#### [What you need to do]
Omit all pictures, then retype the data exactly as given.

* * *

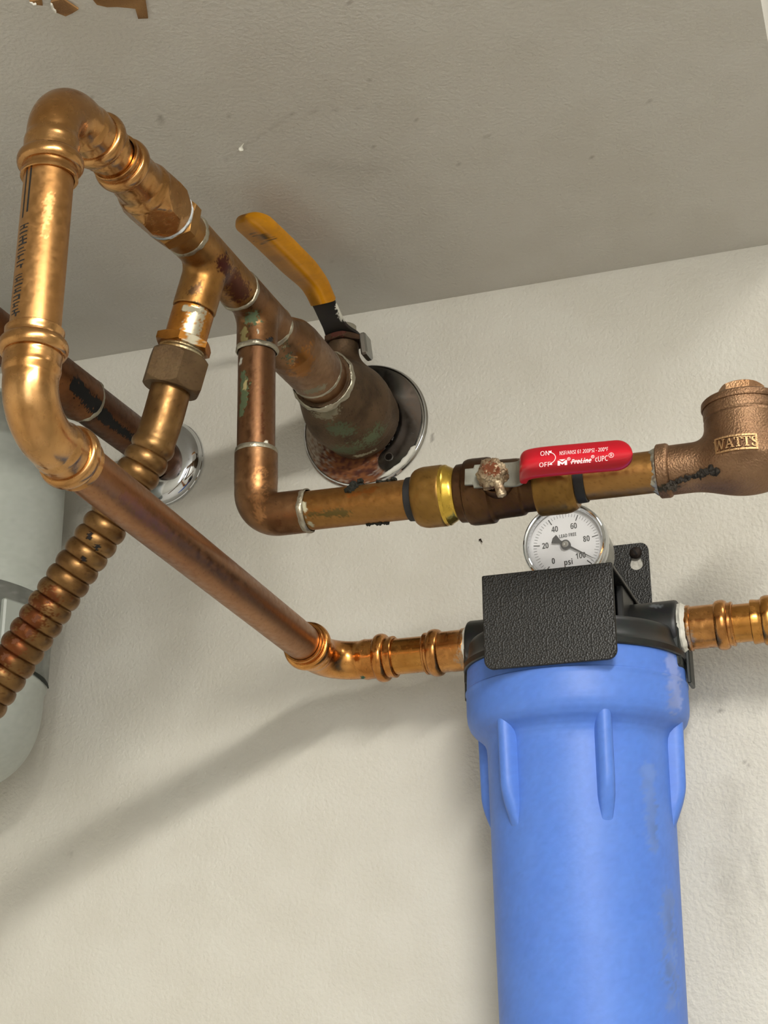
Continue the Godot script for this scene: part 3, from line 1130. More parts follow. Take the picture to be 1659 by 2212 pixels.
	var rp := prof([0, 16.0, 0, 17.6, 1.0, 17.9, 26, 18.2, 36, 18.3, 44, 17.6, 51, 15.2, 57, 13.0, 61, 12.3, 68, 12.1, 68, 11.0])
	sweep(b, line(ax + Z * 95, ax + Vector3(-0.3, 0, 163)), rp, 110, red, null, Vector3.UP, 0.9)
	part("coupling_body", b, [M.old, M.dull])
	solder_ring(ax + Z * 94.5, Z, 17.2, 1.6, 1.0, null, 8.0)
	solo("copper_pipe", pipe_shell(ax + Z * 76, ax + Z * 100, 17.3, tarnish()), [M.old, M.dull], "very short brown copper nipple between two silver solder rings at the yellow-handled valve", "pipe", ax + Z * 76)
	# lower tee, with the drop to the red valve
	var t2 := tarnish([[Vector3(-286.6, 360.1, 202), Vector3(-288, 359.5, 196), 4.2, lin(0.29, 0.34, 0.24), true, 0.8], [Vector3(-292.5, 353, 199), Vector3(-292.3, 346, 199), 2.4, lin(0.42, 0.38, 0.22), true, 1.1], [Vector3(-277.5, 349, 192), Vector3(-278.5, 347, 194), 1.6, lin(0.07, 0.07, 0.07), true, 1.0], [Vector3(-284, 352, 199), Vector3(-283, 350, 199), 0.8, lin(0.6, 0.6, 0.55), true, 1.2], [Vector3(-279, 367.7, 217), Vector3(-284, 361.5, 212), 3.0, lin(0.20, 0.14, 0.10), false, 0.7]])
	tee("copper_tee", "tarnished copper tee with green corrosion, its branch dropping towards the red-handled valve", Vector3(-289.5, 372.6, 188), 162, 213, Vector3(0.006, -1, -0.005).normalized(), 27.0, 12.2, t2, "solder tees on the pipe from the wall")
	solder_ring(Vector3(-289.7, 372.3, 163), Z, 12.0, 1.9, 1.0, null, 1.0)
	solder_ring(Vector3(-289.3, 345.0, 187.8), Vector3.UP, 11.9, 1.8, 1.0, null, 2.0)
	# upper tee, with the branch to the corrugated connector
	var bd := Vector3(-0.2588, -0.9659, 0)
	var t1 := amber([[Vector3(-279.5, 366.4, 258), Vector3(-282.6, 362.0, 246), 5.2, lin(0.27, 0.14, 0.12), false, 0.8], [Vector3(-281, 363, 240), Vector3(-283, 362, 224), 7.5, lin(0.34, 0.20, 0.14), false, 0.8], [Vector3(-290, 349, 265), Vector3(-294, 346, 265), 3.0, lin(0.36, 0.27, 0.18), false, 1.1], [Vector3(-304, 343, 260), Vector3(-290, 339, 263), 1.6, lin(0.34, 0.28, 0.20), false, 0.9]])
	tee("copper_tee", "amber copper tee with a purple-brown stain, above the corrugated connector", Vector3(-290.2, 372.4, 253), 214, 280, bd, 32.0, 12.2, t1, "solder tees on the pipe from the wall")
	solder_ring(Vector3(-290, 372.3, 213.5), Z, 12.1, 1.5, 1.1, null, 4.0)
	solder_ring(Vector3(-290.3, 372.3, 280), Z, 11.6, 2.2, 1.0, null, 5.0)
	# soldered male adapter, screwed into the pressed female adapter
	var ca := Vector3(-290.4, 372.0, 0)
	thing("male_adapter", "short copper male adapter with thin hexagon, between upper tee and pressed female adapter", "pipe adapter", ca + Z * 280)
	b = Buf.new()
	sweep(b, line(ca + Z * 279, ca + Z * 300), prof([0, 11.3, 0, 11.9, 12, 12.0, 14, 12.6, 20, 12.6]), 88, amber(), null, Vector3.UP, 0.9)
	part("adapter_socket", b, [M.old, M.dull])
	b = Buf.new()
	hex_nut(b, ca + Z * 293, Z, Vector3(0.2, 1, 0), 13.6, 8.0, 0.9, 11.0, amber())
	part("hexagon", b, [M.old, M.dull])
	thing("press_adapter", "bright copper press-fit female adapter with white thread tape at its hexagonal end", "pipe adapter", ca + Z * 302)
	b = Buf.new()
	var pa := press(13.0, 14.8, 5.0, 26.0)
	pa.append_array(prof([27.5, 13.4, 29, 14.3, 31, 14.9, 33.5, 14.9]))
	sweep(b, line(ca + Z * 361.5, ca + Z * 326), pa, 96, bright(), func(q, ang, _r0, _p): return -0.35 * smoothstep(4.0, 1.5, absf(q - 17.0)) * (0.5 + 0.5 * cos(6.0 * ang)), Vector3.UP, 0.8)
	part("press_socket", b, [M.fresh, M.dull])
	b = Buf.new()
	hex_nut(b, ca + Z * 304.5, Z, Vector3(0.2, 1, 0), 14.7, 26.0, 9.0, 11.0, bright())
	part("hexagon", b, [M.fresh, M.dull])
	b = Buf.new()
	var tape := coat(lin(0.82, 0.83, 0.83), lin(0.70, 0.72, 0.73), lin(0.33, 0.42, 0.46), 0.5)
	sweep(b, line(ca + Z * 300.5, ca + Z * 306), prof([0, 12.0, 0.4, 13.6, 2.4, 14.5, 5.0, 13.9]), 88, func(p, n, s, a): 
		var k: Color = tape.call(p, n, s, a)
		k.a = 0.0
		return k, func(_s, _a, _r, q): return na.get_noise_3dv(q * 4.0) * 0.7, Vector3.UP, 0.6)
	part("thread_tape", b, [M.dull, M.dull], null, "white thread sealing tape")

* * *

#### [Written response]
Continue the Godot script for this scene: part 3, from line 1130. More parts follow. Take the picture to be 1659 by 2212 pixels.
	var rp := prof([0, 16.0, 0, 17.6, 1.0, 17.9, 26, 18.2, 36, 18.3, 44, 17.6, 51, 15.2, 57, 13.0, 61, 12.3, 68, 12.1, 68, 11.0])
	sweep(b, line(ax + Z * 95, ax + Vector3(-0.3, 0, 163)), rp, 110, red, null, Vector3.UP, 0.9)
	part("coupling_body", b, [M.old, M.dull])
	solder_ring(ax + Z * 94.5, Z, 17.2, 1.6, 1.0, null, 8.0)
	solo("copper_pipe", pipe_shell(ax + Z * 76, ax + Z * 100, 17.3, tarnish()), [M.old, M.dull], "very short brown copper nipple between two silver solder rings at the yellow-handled valve", "pipe", ax + Z * 76)
	# lower tee, with the drop to the red valve
	var t2 := tarnish([[Vector3(-286.6, 360.1, 202), Vector3(-288, 359.5, 196), 4.2, lin(0.29, 0.34, 0.24), true, 0.8], [Vector3(-292.5, 353, 199), Vector3(-292.3, 346, 199), 2.4, lin(0.42, 0.38, 0.22), true, 1.1], [Vector3(-277.5, 349, 192), Vector3(-278.5, 347, 194), 1.6, lin(0.07, 0.07, 0.07), true, 1.0], [Vector3(-284, 352, 199), Vector3(-283, 350, 199), 0.8, lin(0.6, 0.6, 0.55), true, 1.2], [Vector3(-279, 367.7, 217), Vector3(-284, 361.5, 212), 3.0, lin(0.20, 0.14, 0.10), false, 0.7]])
	tee("copper_tee", "tarnished copper tee with green corrosion, its branch dropping towards the red-handled valve", Vector3(-289.5, 372.6, 188), 162, 213, Vector3(0.006, -1, -0.005).normalized(), 27.0, 12.2, t2, "solder tees on the pipe from the wall")
	solder_ring(Vector3(-289.7, 372.3, 163), Z, 12.0, 1.9, 1.0, null, 1.0)
	solder_ring(Vector3(-289.3, 345.0, 187.8), Vector3.UP, 11.9, 1.8, 1.0, null, 2.0)
	# upper tee, with the branch to the corrugated connector
	var bd := Vector3(-0.2588, -0.9659, 0)
	var t1 := amber([[Vector3(-279.5, 366.4, 258), Vector3(-282.6, 362.0, 246), 5.2, lin(0.27, 0.14, 0.12), false, 0.8], [Vector3(-281, 363, 240), Vector3(-283, 362, 224), 7.5, lin(0.34, 0.20, 0.14), false, 0.8], [Vector3(-290, 349, 265), Vector3(-294, 346, 265), 3.0, lin(0.36, 0.27, 0.18), false, 1.1], [Vector3(-304, 343, 260), Vector3(-290, 339, 263), 1.6, lin(0.34, 0.28, 0.20), false, 0.9]])
	tee("copper_tee", "amber copper tee with a purple-brown stain, above the corrugated connector", Vector3(-290.2, 372.4, 253), 214, 280, bd, 32.0, 12.2, t1, "solder tees on the pipe from the wall")
	solder_ring(Vector3(-290, 372.3, 213.5), Z, 12.1, 1.5, 1.1, null, 4.0)
	solder_ring(Vector3(-290.3, 372.3, 280), Z, 11.6, 2.2, 1.0, null, 5.0)
	# soldered male adapter, screwed into the pressed female adapter
	var ca := Vector3(-290.4, 372.0, 0)
	thing("male_adapter", "short copper male adapter with thin hexagon, between upper tee and pressed female adapter", "pipe adapter", ca + Z * 280)
	b = Buf.new()
	sweep(b, line(ca + Z * 279, ca + Z * 300), prof([0, 11.3, 0, 11.9, 12, 12.0, 14, 12.6, 20, 12.6]), 88, amber(), null, Vector3.UP, 0.9)
	part("adapter_socket", b, [M.old, M.dull])
	b = Buf.new()
	hex_nut(b, ca + Z * 293, Z, Vector3(0.2, 1, 0), 13.6, 8.0, 0.9, 11.0, amber())
	part("hexagon", b, [M.old, M.dull])
	thing("press_adapter", "bright copper press-fit female adapter with white thread tape at its hexagonal end", "pipe adapter", ca + Z * 302)
	b = Buf.new()
	var pa := press(13.0, 14.8, 5.0, 26.0)
	pa.append_array(prof([27.5, 13.4, 29, 14.3, 31, 14.9, 33.5, 14.9]))
	sweep(b, line(ca + Z * 361.5, ca + Z * 326), pa, 96, bright(), func(q, ang, _r0, _p): return -0.35 * smoothstep(4.0, 1.5, absf(q - 17.0)) * (0.5 + 0.5 * cos(6.0 * ang)), Vector3.UP, 0.8)
	part("press_socket", b, [M.fresh, M.dull])
	b = Buf.new()
	hex_nut(b, ca + Z * 304.5, Z, Vector3(0.2, 1, 0), 14.7, 26.0, 9.0, 11.0, bright())
	part("hexagon", b, [M.fresh, M.dull])
	b = Buf.new()
	var tape := coat(lin(0.82, 0.83, 0.83), lin(0.70, 0.72, 0.73), lin(0.33, 0.42, 0.46), 0.5)
	sweep(b, line(ca + Z * 300.5, ca + Z * 306), prof([0, 12.0, 0.4, 13.6, 2.4, 14.5, 5.0, 13.9]), 88, func(p, n, s, a): 
		var k: Color = tape.call(p, n, s, a)
		k.a = 0.0
		return k, func(_s, _a, _r, q): return na.get_noise_3dv(q * 4.0) * 0.7, Vector3.UP, 0.6)
	part("thread_tape", b, [M.dull, M.dull], null, "white thread sealing tape")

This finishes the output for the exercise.